The police compute the losses by totalling cash and estimated value of lost valuables.

Releasing the crime report yesterday, Inspector General of Police (IGP) Martins Okoth Ochola downplayed the losses, which although higher than for 2022, are dwarfed by Shs11.7t lost in 2020.
The police chief yesterday declined to take questions on the reported losses and instead asked journalists to wait for details and explanations during next Monday’s police press briefing.  

Phone snatching
According to police, thieves stole mobile phone handsets worth Shs506b from 7,311 victims last year, a 6.8 percent increase from 2022.
Investigators estimated the worth of handsets recovered within the same period to be worth Shs1.5b.
“Most of these cases occurred as a result of snatching from [unsuspecting] members of the public,” the police crime report reads in part.

The report shows that Kampala Metropolitan Police North region, which covers Kawempe, Nansana, Maganjo and areas along Northern Bypass, registered the highest cases of mobile phone handset thefts, followed by Rwizi Police Region (Mbarara and its neighbourhood) and Kampala Metropolitan Police South.

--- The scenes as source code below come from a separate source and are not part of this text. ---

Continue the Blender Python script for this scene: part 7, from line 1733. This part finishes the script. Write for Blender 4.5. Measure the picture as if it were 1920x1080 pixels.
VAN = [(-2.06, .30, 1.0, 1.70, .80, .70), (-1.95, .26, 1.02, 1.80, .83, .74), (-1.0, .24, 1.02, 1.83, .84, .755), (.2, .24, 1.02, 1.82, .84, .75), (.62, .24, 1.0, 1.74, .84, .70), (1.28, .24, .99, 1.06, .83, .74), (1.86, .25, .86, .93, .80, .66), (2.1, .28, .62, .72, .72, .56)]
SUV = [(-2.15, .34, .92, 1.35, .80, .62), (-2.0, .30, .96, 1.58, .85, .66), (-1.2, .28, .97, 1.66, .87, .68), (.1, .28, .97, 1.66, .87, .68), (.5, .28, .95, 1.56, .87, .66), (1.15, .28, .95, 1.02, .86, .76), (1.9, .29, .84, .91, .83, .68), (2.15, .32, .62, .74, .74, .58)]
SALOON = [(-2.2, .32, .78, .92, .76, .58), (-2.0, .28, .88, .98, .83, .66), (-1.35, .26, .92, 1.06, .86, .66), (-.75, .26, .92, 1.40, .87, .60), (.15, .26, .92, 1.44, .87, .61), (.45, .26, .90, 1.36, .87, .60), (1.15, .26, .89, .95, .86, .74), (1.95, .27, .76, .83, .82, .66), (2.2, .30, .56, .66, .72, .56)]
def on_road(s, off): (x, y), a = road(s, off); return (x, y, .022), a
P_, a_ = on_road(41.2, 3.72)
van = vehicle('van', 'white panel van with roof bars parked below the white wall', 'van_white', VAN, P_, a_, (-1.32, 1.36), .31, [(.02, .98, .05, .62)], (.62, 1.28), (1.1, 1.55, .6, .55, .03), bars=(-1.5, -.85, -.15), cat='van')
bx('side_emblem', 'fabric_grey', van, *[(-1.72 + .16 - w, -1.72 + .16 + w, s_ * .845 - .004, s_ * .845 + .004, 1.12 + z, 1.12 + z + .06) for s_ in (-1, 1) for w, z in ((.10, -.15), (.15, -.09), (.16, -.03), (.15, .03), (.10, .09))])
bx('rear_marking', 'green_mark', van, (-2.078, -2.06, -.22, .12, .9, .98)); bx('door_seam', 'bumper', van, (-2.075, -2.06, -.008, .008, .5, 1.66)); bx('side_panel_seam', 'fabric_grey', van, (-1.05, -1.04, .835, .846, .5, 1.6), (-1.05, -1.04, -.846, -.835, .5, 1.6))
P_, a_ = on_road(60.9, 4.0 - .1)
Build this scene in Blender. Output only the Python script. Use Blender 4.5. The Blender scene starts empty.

Left to right: Uganda Prisons Service Director of Correctional Services Milton Tiyo, IGP Martins Okoth Ochola, Deputy Chief of Military Intelligence Col Abdul Rugumayo, DPP Jane Frances Abodo, Financial Intelligence Authority Director of Compliance and Training David Ngobi, Deputy IGP Maj Gen Geoffrey Tumusiime Katsigazi and Senior Technical Advisor to the Governance and Security Programme Rachel Odoi Musoke during the launch of the Police Annual Crime Report 2023 at Police Headquarters in Naguru in Kampala on February 21, 2024.

Phone snatching and related crimes have become a concern to telecommunication companies and security agencies, with suspects caught on street Closed Circuit Television (CCTV) cameras in broad day light grabbing the devices from motorists making calls.
The phone thieves, or their accomplices, then breach the passwords used to lock the phones, and withdraw mobile money or vacuum bank accounts of their victims through online transactions.

However, investigations to track phone thieves is costly and time-consuming given the fact that the security agencies are short on advanced technology and numbers of specialist cyber forensic investigators.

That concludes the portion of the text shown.